In all cases Management's objective will be to mutually agree with the member of staff that alternative employment is or is not suitable but in any event, Management's decision will be confirmed prior to the actual redundancy date. Only in exceptional circumstances will the right to a redundancy payment be refused.
…
5.6 On redeployment, staff will be given a three month trial period to determine the suitability of the alternative job. The only relocation benefits to apply during this period will be the Lodging Allowance including fares, or Excess Fares Allowance.
5.7 On acceptance of the alternative job during or at the expiry of the trial period there will be a further settling in period of six months."
(1) It is clear that the examples set out in s6(3) of the Act are not exclusive. However, if indeed there is an obligation on an employer by way of reasonable adjustment, not simply, as is presently provided by example (c), to transfer that employee to fill an existing vacancy, but to create a new vacancy by bumping some other employee, or indeed to create a new job which does not exist at all, one would have expected that provision in terms to have been made by way of an example in s6(3).

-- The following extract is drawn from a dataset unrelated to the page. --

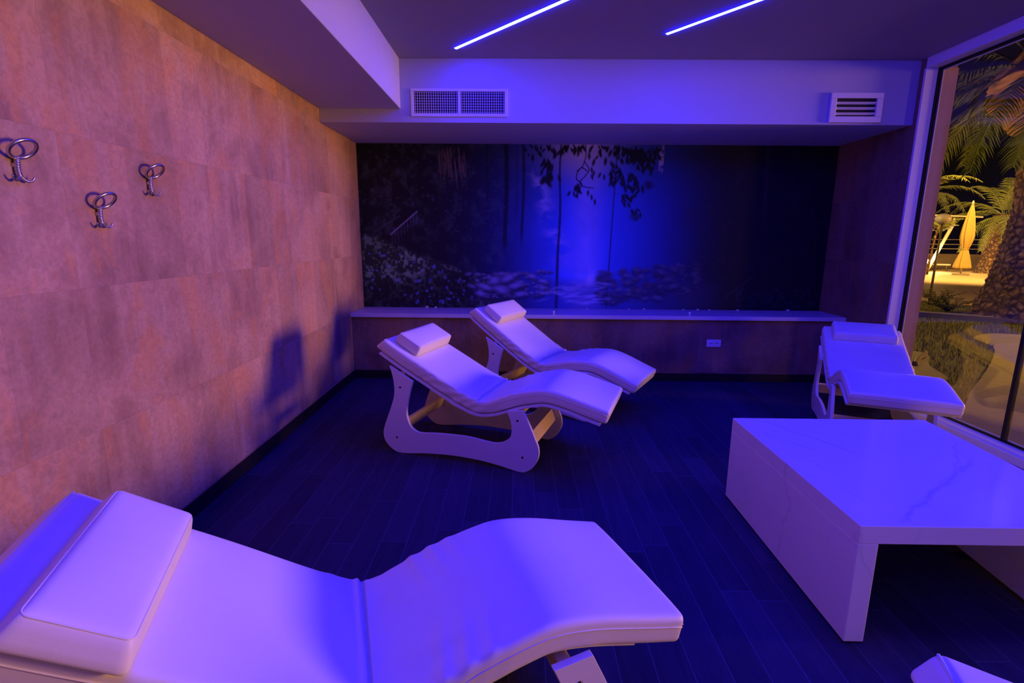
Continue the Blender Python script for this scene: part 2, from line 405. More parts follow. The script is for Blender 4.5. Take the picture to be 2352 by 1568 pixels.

It is not, in our judgment, the kind of matter which an employer is required to dredge up as an alternative, in this kind of situation. What is required is a careful consideration by the Tribunal, and of course by the Respondent for the purposes of any subsequent Tribunal, of s6(3). If something wholly exceptional is going to be suggested, it is for the employee so to suggest.(2) It appears, at least Ms Woodwark so submits, that in broad terms some suggestion of bumping may have been made by the Applicant below. There is no indication that that was so, but, accepting that it was so, there was no evidential basis on which the employee could ever have succeeded in relation to establishing such a breach. If no such investigation was carried out, and certainly, as we have indicated, there is no mention of it in the Decision, in any event it would be too late for such an investigation to be carried out before us or for the point now to be run before us: see Kumchyk v Derby City Council [1978] ICR 1116.